UNEP Adaptation Gap Report 2022

The report titled “The Adaptation Gap Report 2022: Too Little, Too Slow – Climate adaptation failure puts world at risk” was released by the United Nations Environment Programme (UNEP).

About the Adaptation Gap Report

The Adaptation Gap Report (AGR) has been published each year since 2014 by the UNEP to provide science-based assessment of the global progress on adaptation planning, financing and implementation. It recommends measures that can further the national and global adaptation efforts and provides in-depth assessment of various topics of interest.

What is adaptation?

Adaptation is the measures taken to protect against the already unavoidable climate change consequences. It refers to the adjustments in the social, economic and ecological systems that are changing or will change because of climate crisis. It is one of the 3 major planks of climate action. The others are:

Mitigation: Efforts that seek to minimise the effects of global warming.

Loss and damage: Efforts that enable countries to mitigate the impact of disasters and recover from their aftermath.

What are the key findings of the AGR 2022?

  • The current global efforts in adaptation planning, financing and implementation are insufficient to address the growing climate-related risks.
  • The world is currently on track for a 2.8°C increase in average global temperature over the average temperature obtained in the pre-industrialization era of 1850 to 1900. According to researchers, if global warming is above 2°C, it could cause catastrophic climate crisis.
  • The 2022 report found that at least 84% of parties to the UNFCCC (UN Framework Convention on Climate Change) have adaptation plans, strategies, policies and laws in place. This is a 5% increase when compared with the previous year.
  • More than 8 out of 10 countries have at least one national adaptation planning instrument that is improving and becoming more inclusive.
  • A third of the 197 parties of the UNFCCC have a quantified and time-bound targets focusing on climate adaptation.
  • Almost 90 per cent of planning instruments take into consideration gender and other vulnerable groups like indigenous communities.
  • However, there lacks financial backing required to turn these plans into action.
  • International funding for the developing countries’ adaptation requirements is 5 to 10 times below the estimated needs and this gap continues to widen. The cost of the adaptation needs is expected to increase to 160-340 billion USD by 2030 and 315-565 billion USD by 2050.
  • Currently, governments’ adaptation actions are concentrated in agriculture, water, ecosystems and cross-cutting sectors. However, in the absence of financial support, adaptation actions could be outstripped by accelerating climate risks.

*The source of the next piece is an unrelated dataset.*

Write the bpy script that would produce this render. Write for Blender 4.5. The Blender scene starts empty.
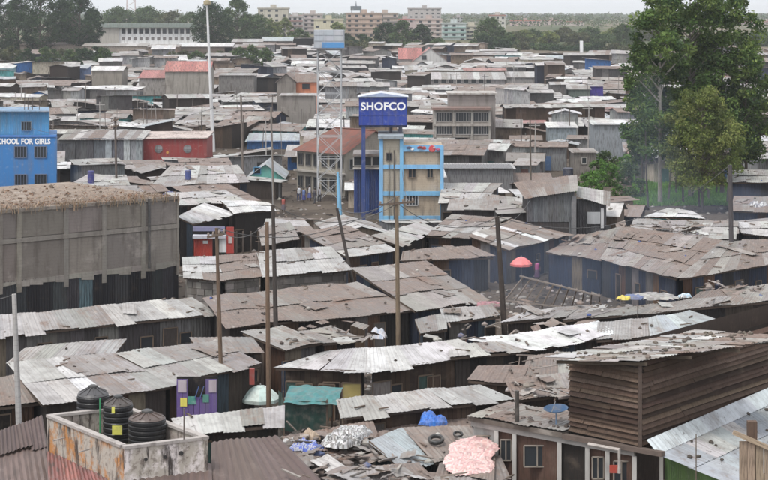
import bpy, bmesh, math, random
from mathutils import Vector, Matrix, noise
R = random.Random(7)
S = bpy.context.scene
COL = S.collection
rad = math.radians

# ---------------- camera, sky, sun, exposure ----------------
F = 1800.0; CH = 20.0; HY = 15.0
cam = bpy.data.cameras.new('camera'); camo = bpy.data.objects.new('camera', cam); COL.objects.link(camo)
camo.location = (0, 0, CH); camo.rotation_euler = (rad(90), 0, 0)
cam.sensor_width = 36; cam.lens = 36 * F / 768; cam.shift_y = -225 / 768
cam.clip_start = 1; cam.clip_end = 20000
S.camera = camo
S.view_settings.view_transform = 'Standard'; S.view_settings.look = 'None'
S.view_settings.exposure = 0.95; S.view_settings.gamma = 1
SUN_EL, SUN_ROT = rad(62), rad(-140)
w = bpy.data.worlds.new('World'); S.world = w; w.use_nodes = True
nt = w.node_tree; nt.nodes.clear()
sky = nt.nodes.new('ShaderNodeTexSky'); sky.sky_type = 'NISHITA'; sky.sun_disc = False
sky.sun_elevation = SUN_EL; sky.sun_rotation = SUN_ROT; sky.dust_density = 4; sky.air_density = 1.0; sky.ozone_density = 1
hs = nt.nodes.new('ShaderNodeHueSaturation'); hs.inputs['Saturation'].default_value = 0.22
mx = nt.nodes.new('ShaderNodeMix'); mx.data_type = 'RGBA'; mx.inputs[0].default_value = 0.6
mx.inputs[7].default_value = (5.6, 5.75, 6.1, 1)
bg = nt.nodes.new('ShaderNodeBackground'); bg.inputs[1].default_value = 0.132
out = nt.nodes.new('ShaderNodeOutputWorld')
nt.links.new(sky.outputs[0], hs.inputs['Color']); nt.links.new(hs.outputs[0], mx.inputs[6])
nt.links.new(mx.outputs[2], bg.inputs[0]); nt.links.new(bg.outputs[0], out.inputs[0])
sl = bpy.data.lights.new('sun', 'SUN'); sl.energy = 1.0; sl.angle = rad(11); sl.color = (1, .965, .91)
so = bpy.data.objects.new('sun', sl); COL.objects.link(so)
so.rotation_euler = (rad(90) - SUN_EL, 0, rad(180) - SUN_ROT + rad(0))
S.cycles.volume_max_steps = 64; S.cycles.max_bounces = 6; S.cycles.volume_bounces = 1
S.cycles.use_denoising = True

# ---------------- helpers ----------------
def gz(d):
    T = [(0, 0), (400, 0), (700, 6), (1000, 10), (1500, 11), (2500, 14), (5000, 16), (20000, 18)]
    for (a, za), (b, zb) in zip(T, T[1:]):
        if d <= b:
            t = max(0, (d - a) / (b - a)); return za + (zb - za) * t
    return 18
def W(px, py, z=0.0):
    d = F * (CH - z) / (py - HY); return Vector(((px - 384) * d / F, d, z))
def D(px, py, d): return Vector(((px - 384) * d / F, d, CH - (py - HY) * d / F))
def proj(v): return 384 + v.x * F / v.y, HY + (CH - v.z) * F / v.y
def gy(py):                       # distance of the ground seen at a picture row
    lo, hi = 60., 6000.
    for _ in range(50):
        m = (lo + hi) / 2
        if HY + (CH - gz(m)) * F / m > py: lo = m
        else: hi = m
    return lo

def mat(name, fn):
    m = bpy.data.materials.new(name); m.use_nodes = True
    n = m.node_tree; n.nodes.clear()
    o = n.nodes.new('ShaderNodeOutputMaterial'); b = n.nodes.new('ShaderNodeBsdfPrincipled')
    n.links.new(b.outputs[0], o.inputs[0]); fn(n, b); return m
def N(n, t, **k):
    x = n.nodes.new(t)
    for a, v in k.items():
        if a.startswith('i_'): x.inputs[a[2:].replace('_', ' ')].default_value = v
        else: setattr(x, a, v)
    return x
def mixc(n, fac, a, b, blend='MIX'):
    m = n.nodes.new('ShaderNodeMix'); m.data_type = 'RGBA'; m.blend_type = blend
    for i, v in ((0, fac), (6, a), (7, b)):
        if isinstance(v, bpy.types.NodeSocket): n.links.new(v, m.inputs[i])
        elif i == 0: m.inputs[0].default_value = v
        else: m.inputs[i].default_value = (*v[:3], 1)
    return m.outputs[2]
def math_(n, op, a, b=0.5, c=None):
    m = n.nodes.new('ShaderNodeMath'); m.operation = op
    for i, v in enumerate((a, b, c)):
        if v is None: continue
        if isinstance(v, bpy.types.NodeSocket): n.links.new(v, m.inputs[i])
        else: m.inputs[i].default_value = v
    return m.outputs[0]
def ramp(n, f, lo, hi):
    m = N(n, 'ShaderNodeMapRange', interpolation_type='SMOOTHSTEP'); n.links.new(f, m.inputs[0])
    m.inputs[1].default_value = lo; m.inputs[2].default_value = hi; return m.outputs[0]
def noi(n, vec, scale, detail=4, rough=.6):
    t = N(n, 'ShaderNodeTexNoise'); t.inputs['Scale'].default_value = scale; t.inputs['Detail'].default_value = detail
    t.inputs['Roughness'].default_value = rough; n.links.new(vec, t.inputs['Vector']); return t.outputs[0]
def vscale(n, vec, s):
    m = N(n, 'ShaderNodeMapping'); m.inputs['Scale'].default_value = s; n.links.new(vec, m.inputs[0]); return m.outputs[0]
def bump(n, b, h, st, dist=.02):
    k = N(n, 'ShaderNodeBump'); k.inputs['Strength'].default_value = st; k.inputs['Distance'].default_value = dist
    n.links.new(h, k.inputs['Height']); n.links.new(k.outputs[0], b.inputs['Normal'])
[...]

What are the report’s recommendations?

The report found that the linking of adaptation and mitigation actions from the outset in planning, finance and implementation can benefit climate actions significantly, while also minimising trade-offs like hydropower adversely affecting food security or irrigation increasing energy consumption.

A strong and unprecedented political will is required to increase investment in adaptation measures. Additional long-term investments are critical for preventing the adaptation gap from widening further.